(urth) paleolithic, dendritic, and predendritic cultures

David Stockhoff dstockhoff at verizon.net
Wed Apr 3 18:26:16 PDT 2013

I agree. For all we know, there were ages of all sorts of other things, 
like Organized Religion, Wooden Computers, and continentwide governments 
led by wise old hags. But all we really have to go by is tools: stone, 
bronze, iron, steel. And pottery and architecture and burial sites. 
These are inadequate but quite real.

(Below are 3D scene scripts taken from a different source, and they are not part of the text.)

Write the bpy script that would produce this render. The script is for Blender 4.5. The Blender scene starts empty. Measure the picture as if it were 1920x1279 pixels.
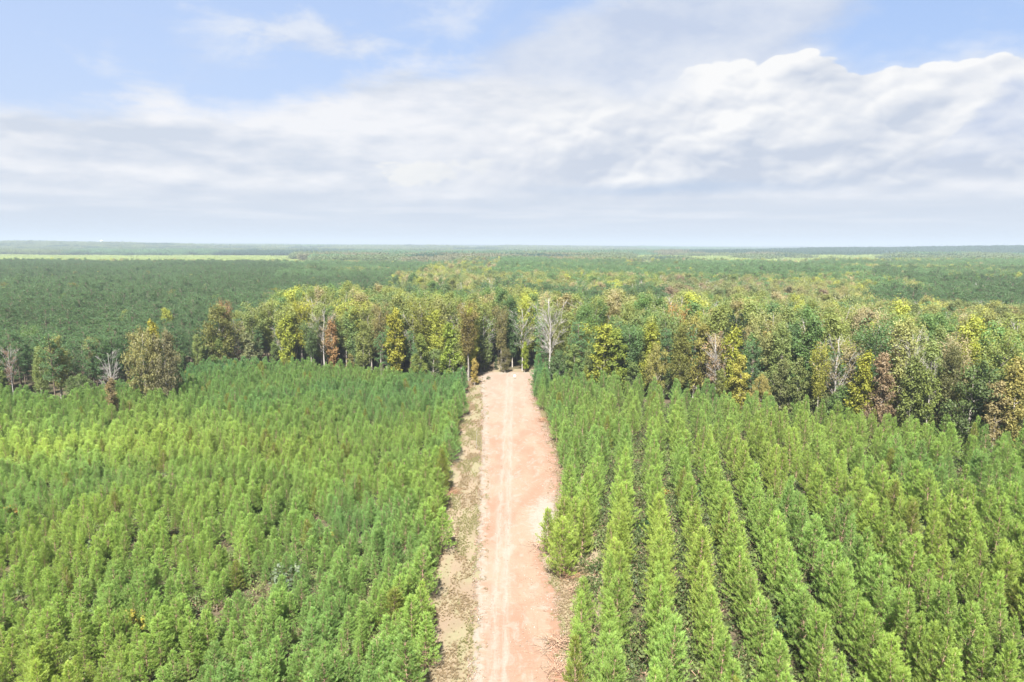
import bpy, math, random
import numpy as np
from mathutils import Matrix, Vector

random.seed(7)
RNG = np.random.default_rng(7)
S = bpy.context.scene
C = S.collection
PI = math.pi

# ------------------------------------------------------------------ camera
EYE = 45.0
PITCH = math.radians(8.03)
YAW = math.radians(0.22)
ROLL = math.radians(0.30)
fwd = Vector((-math.sin(YAW) * math.cos(PITCH), math.cos(YAW) * math.cos(PITCH), -math.sin(PITCH)))
right = fwd.cross(Vector((0, 0, 1))).normalized()
up = right.cross(fwd)
CR = Matrix((right, up, -fwd)).transposed() @ Matrix.Rotation(ROLL, 3, 'Z')
cam_d = bpy.data.cameras.new('camera')
cam_d.lens = 24.0
cam_d.sensor_width = 36.0
cam_d.clip_start = 0.5
cam_d.clip_end = 90000
cam = bpy.data.objects.new('camera', cam_d)
C.objects.link(cam)
cam.matrix_world = Matrix.Translation((0, 0, EYE)) @ CR.to_4x4()
S.camera = cam

# ------------------------------------------------------------------ render
S.render.engine = 'CYCLES'
S.view_settings.view_transform = 'Standard'
S.view_settings.look = 'None'
S.view_settings.gamma = 1
S.view_settings.use_curve_mapping = False
S.view_settings.exposure = 2.12
S.cycles.max_bounces = 4
S.cycles.diffuse_bounces = 3
S.cycles.glossy_bounces = 1
S.cycles.transmission_bounces = 3
S.cycles.transparent_max_bounces = 6
S.cycles.volume_bounces = 0
S.cycles.use_denoising = True
S.cycles.use_adaptive_sampling = True
S.cycles.adaptive_threshold = 0.025

# ------------------------------------------------------------------ sun
SUN_EL = math.radians(52)
SUN_AZ = math.radians(190)            # where the sun stands, clockwise from +Y: almost straight behind
sd = bpy.data.lights.new('sun', 'SUN')
sd.energy = 5.0
sd.angle = math.radians(0.8)
sd.color = (1.0, 0.95, 0.87)
sun = bpy.data.objects.new('sun', sd)
C.objects.link(sun)
SUNV = Vector((math.sin(SUN_AZ) * math.cos(SUN_EL), math.cos(SUN_AZ) * math.cos(SUN_EL), math.sin(SUN_EL)))
sun.rotation_euler = SUNV.to_track_quat('Z', 'Y').to_euler()

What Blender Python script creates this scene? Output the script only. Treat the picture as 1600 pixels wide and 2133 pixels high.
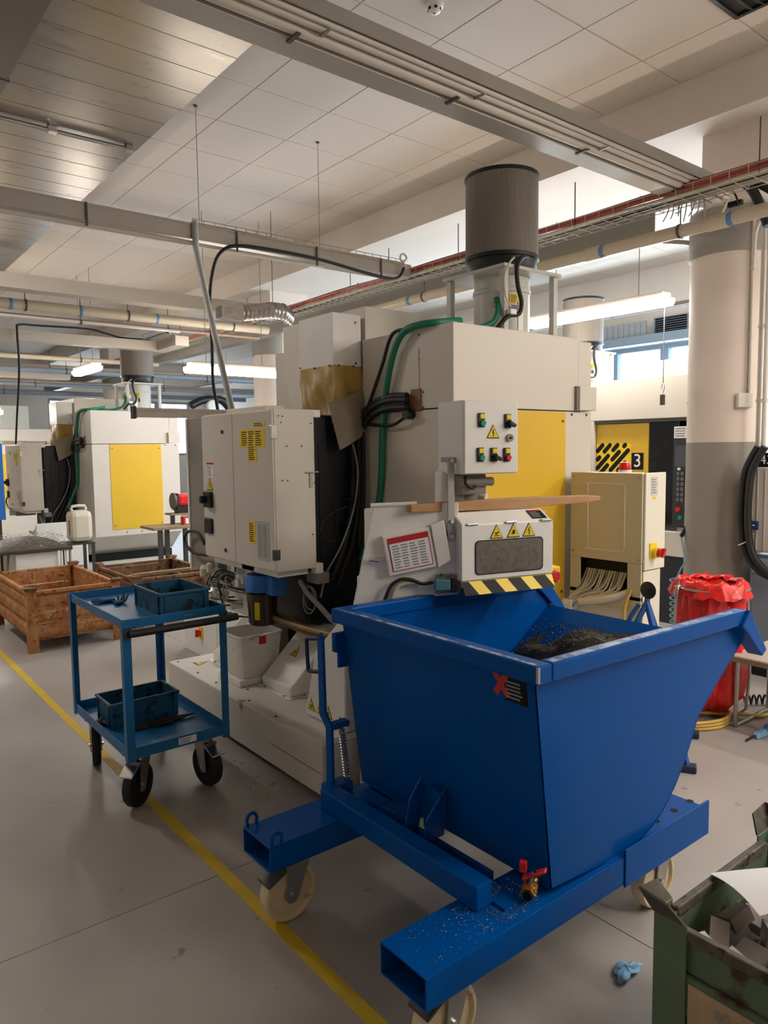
import bpy, bmesh, math, random
import numpy as np
from mathutils import Vector, Matrix
random.seed(7)
SC = bpy.context.scene
COL = SC.collection
for _o in list(bpy.data.objects):
    bpy.data.objects.remove(_o)

# ------------------------------------------------------------------ camera
FPX, EYE = 1522.84, 1.60
_yaw, _pitch, _roll = (math.radians(a) for a in (51.556, -4.901, 0.7008))
_f = Vector((math.cos(_pitch)*math.cos(_yaw), math.cos(_pitch)*math.sin(_yaw), math.sin(_pitch)))
_r = _f.cross(Vector((0, 0, 1))).normalized()
_d = _f.cross(_r)
_r2 = math.cos(_roll)*_r + math.sin(_roll)*_d
_d2 = -math.sin(_roll)*_r + math.cos(_roll)*_d
cam_data = bpy.data.cameras.new('camera')
cam_data.sensor_fit = 'HORIZONTAL'
cam_data.sensor_width = 36.0
cam_data.lens = FPX/1600*36.0
cam_data.clip_start = 0.02
cam = bpy.data.objects.new('camera', cam_data)
COL.objects.link(cam)
_m = Matrix((( _r2.x, -_d2.x, -_f.x, 0), (_r2.y, -_d2.y, -_f.y, 0), (_r2.z, -_d2.z, -_f.z, EYE), (0, 0, 0, 1)))
cam.matrix_world = _m
SC.camera = cam

# ------------------------------------------------------------------ view, world, daylight
SC.view_settings.view_transform = 'Standard'
SC.view_settings.look = 'None'
SC.view_settings.gamma = 1.0
SC.view_settings.use_curve_mapping = False
SC.view_settings.exposure = 0.52
W = bpy.data.worlds.new('overcast_sky')
SC.world = W
W.use_nodes = True
W.node_tree.nodes['Background'].inputs[0].default_value = (0.72, 0.86, 1.0, 1)
W.node_tree.nodes['Background'].inputs[1].default_value = 4.0

LAMP_POWER = 40.0        # radiance of a lamp's diffuser


def day_light(name, loc, rot, sx, sy, power, col=(0.70, 0.85, 1.0)):
    l = bpy.data.lights.new(name, 'AREA')
    l.shape = 'RECTANGLE'; l.size = sx; l.size_y = sy; l.energy = power; l.color = col
    o = bpy.data.objects.new(name, l); COL.objects.link(o)
    o.location = loc; o.rotation_euler = rot
    return o


# daylight pouring in through the two window bands (right-hand wall and far wall)
day_light('daylight', (9.32, 5.6, 2.30), (0, math.radians(90), 0), 1.25, 7.0, 300)
day_light('daylight', (7.0, 19.92, 2.3), (math.radians(-90), 0, 0), 4.0, 1.3, 60)


# ------------------------------------------------------------------ materials
def lin(c):
    if isinstance(c, str):
        c = [int(c[i:i+2], 16)/255 for i in (0, 2, 4)]
    return tuple((v/12.92 if v <= 0.04045 else ((v+0.055)/1.055)**2.4) for v in c)


MATS = {}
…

Wolfe's teasing hints about 
Gondwanaland fit right in.

On 4/3/2013 9:20 PM, António Pedro Marques wrote:
> No dia 04/04/2013, às 00:48, "Gerry Quinn" <gerry at bindweed.com> escreveu:
>> It may be that sometime between now and the twenty-ninth century or whenever, such a term will come into use, perhaps with regard to wood and forest based cultures.
>> Obviously the idea of stages/ages is a somewhat arbitrary taxonomy in any case; they are probably among the most 'socially constructed' of all scientific terms.
> I don't know about that. It sounds very plausible that human cultures remained mostly static until some invention came along, then moving to a different plateau. That's why terms like 'Iron Age' mean different times in different places. If anything, I find them much more objective than Antiquity, Classical Antiquity, Middle Ages.